== Dataset content

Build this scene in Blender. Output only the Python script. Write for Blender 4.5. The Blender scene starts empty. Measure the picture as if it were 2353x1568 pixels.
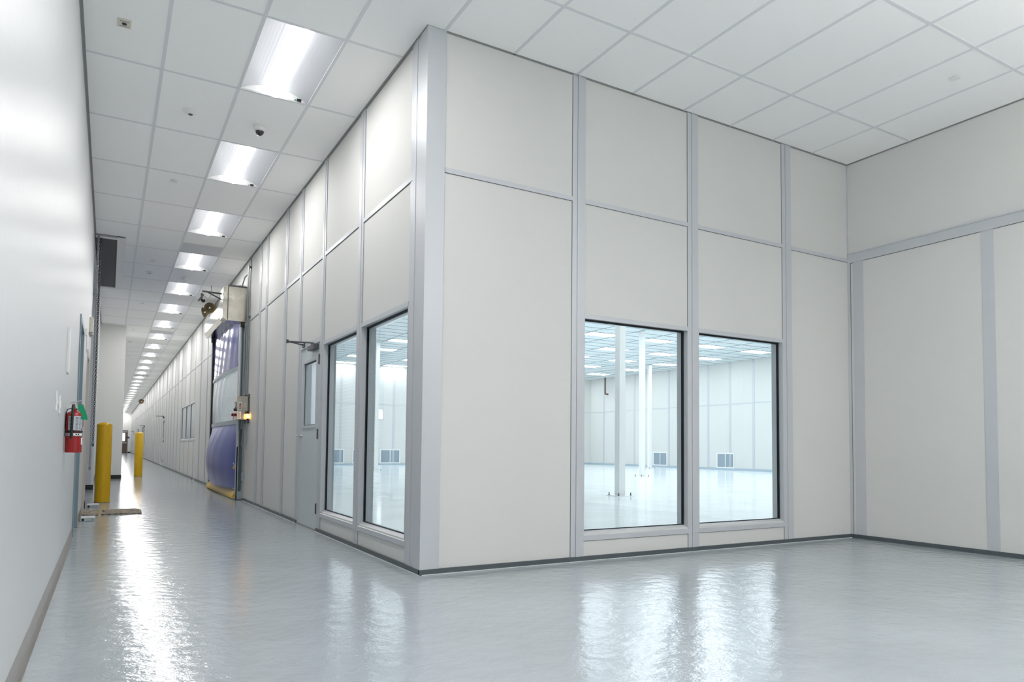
import bpy, bmesh, math, random
from mathutils import Vector, Matrix
random.seed(7)
C = bpy.context.scene.collection
PI = math.pi

# ------------------------------------------------------------------ camera, world, exposure
F_PX, CX, CY, YAW, PITCH, ROLL, CAMZ = 1608.1, 1176.5, 951.2, 0.5222, 0.0485, 0.0101, 0.931
cam = bpy.data.cameras.new('camera')
cam_o = bpy.data.objects.new('camera', cam)
C.objects.link(cam_o)
cam.sensor_width = 36.0
cam.sensor_fit = 'HORIZONTAL'
cam.lens = F_PX / 2353 * 36.0
cam.shift_x = -(CX - 1176.5) / 2353
cam.shift_y = (CY - 784.0) / 2353
cam.clip_start, cam.clip_end = 0.02, 300
_F = Vector((math.sin(YAW) * math.cos(PITCH), math.cos(YAW) * math.cos(PITCH), math.sin(PITCH)))
_R = Vector((math.cos(YAW), -math.sin(YAW), 0))
_U = _R.cross(_F)
R2 = _R * math.cos(ROLL) + _U * math.sin(ROLL)
U2 = -_R * math.sin(ROLL) + _U * math.cos(ROLL)
m = Matrix((R2, U2, -_F)).transposed().to_4x4()
m.translation = Vector((0, 0, CAMZ))
cam_o.matrix_world = m
bpy.context.scene.camera = cam_o

w = bpy.data.worlds.new('world')
bpy.context.scene.world = w
w.use_nodes = True
w.node_tree.nodes['Background'].inputs[0].default_value = (0.8, 0.85, 0.9, 1)
w.node_tree.nodes['Background'].inputs[1].default_value = 0.02
vs = bpy.context.scene.view_settings
vs.view_transform = 'Standard'
vs.look = 'None'
vs.gamma = 1
vs.use_curve_mapping = False
vs.exposure = 0.55
CORRIDOR_LENS = 3.2       # glow of the corridor troffer baskets
CORRIDOR_W = 15.0         # lamp power behind each corridor lens
FOYER_W = 3.0            # lamp power of the unseen troffers added over the foyer
ADDED_PENDANT_LENS = 21.0  # strength of the unseen pendants added over the foyer
CLEANROOM_LENS = 8.8
bpy.context.scene.cycles.max_bounces = 12
bpy.context.scene.cycles.diffuse_bounces = 9
bpy.context.scene.cycles.sample_clamp_indirect = 6

# ------------------------------------------------------------------ dimensions
XA = 1.99          # corridor face of the panel wall
YB = 4.765         # face of the panel wall turning right
XC = 6.989         # wall closing the foyer on the right
XL = -0.284        # left wall
H = 4.098          # ceiling
T = 0.6096
GX = 0.289         # ceiling grid origin
GY = 5.269
YEND = 82.1
YBACK = -8.0
WT = 0.13          # panel wall thickness
HI = 4.95          # cleanroom ceiling
RX, RY = 24.6, 33.4


# ------------------------------------------------------------------ materials
def nt(name):
    mt = bpy.data.materials.new(name)
    mt.use_nodes = True
    n = mt.node_tree.nodes
    return mt, n, mt.node_tree.links, n['Principled BSDF']


def srgb(r, g, b):
    f = lambda c: (c / 255 / 12.92) if c / 255 <= 0.04045 else ((c / 255 + 0.055) / 1.055) ** 2.4
    return (f(r), f(g), f(b), 1)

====

Set problem »
Repeat the lines exactly as they stand, from the opening line of the data through the line with "PI = math.pi". Pictures stay out of the copy.

Correct answer »
Build this scene in Blender. Output only the Python script. Write for Blender 4.5. The Blender scene starts empty. Measure the picture as if it were 2353x1568 pixels.
import bpy, bmesh, math, random
from mathutils import Vector, Matrix
random.seed(7)
C = bpy.context.scene.collection
PI = math.pi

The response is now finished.